Depois de uma das maiores injustiças que assisti ao nível gastronómico do nosso país, o projecto Porta encerra e o Nuno resolve usar algumas das características que definem um bom Chef, nomeadamente a coragem para arriscar, a intuição, o trabalho multidisciplinar, a paciência, e sejamos sinceros, uma pitada de loucura, para se lançar a solo num restaurante localizado num food court de um Shopping. Isso mesmo, leram bem, o Vila953 está localizado no Vila do Conde Porto Fashion Outlet.

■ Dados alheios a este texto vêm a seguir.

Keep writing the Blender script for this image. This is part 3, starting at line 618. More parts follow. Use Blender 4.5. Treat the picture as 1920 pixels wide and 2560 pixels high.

Sabendo de toda a bagagem profissional que o Nuno já tinha, por ter sido o braço direito do André Silva e por “estranhar” o local onde agora exercia a sua profissão, confesso-vos que fiquei imediatamente interessado em visitar o espaço para vos poder contar a história que agora vos narro. Um dos pratos que lá encontrei, foi dos melhores que provei no ano passado e deixou-me sem palavras. Dele falaremos mais à frente.
As boas-vindas chegaram em forma de um Ceviche de salmão e folha de arroz, de uma Trufa de alheira e de um Tártaro de Vitela. Todos eles muito honestos, complementares e assentes em produtos de qualidade. A acidez de uns, a untuosidade de outros, as diferentes temperaturas e a diversidade de texturas contribuíram, em conjunto, para uma espécie de preâmbulo despertativo que teve o condão de atrair o interesse para o que se seguiria. O Tataki de atum com sementes de sésamo, microvegetais e molho Teriyaki com yuzo serviu como elemento de transição, entre as propostas anteriores, menos densas, com as seguintes, carregadas de sabor. Os vegetais acrescentavam alegria ao prato e introduziam uma certa adstrigência herbácea que combinava muito bem comas notas balsâmicas dos molhos e com a untuosidade aristocrata do atum. Simples mas directo, com sentido e eficaz, muito fixe!!!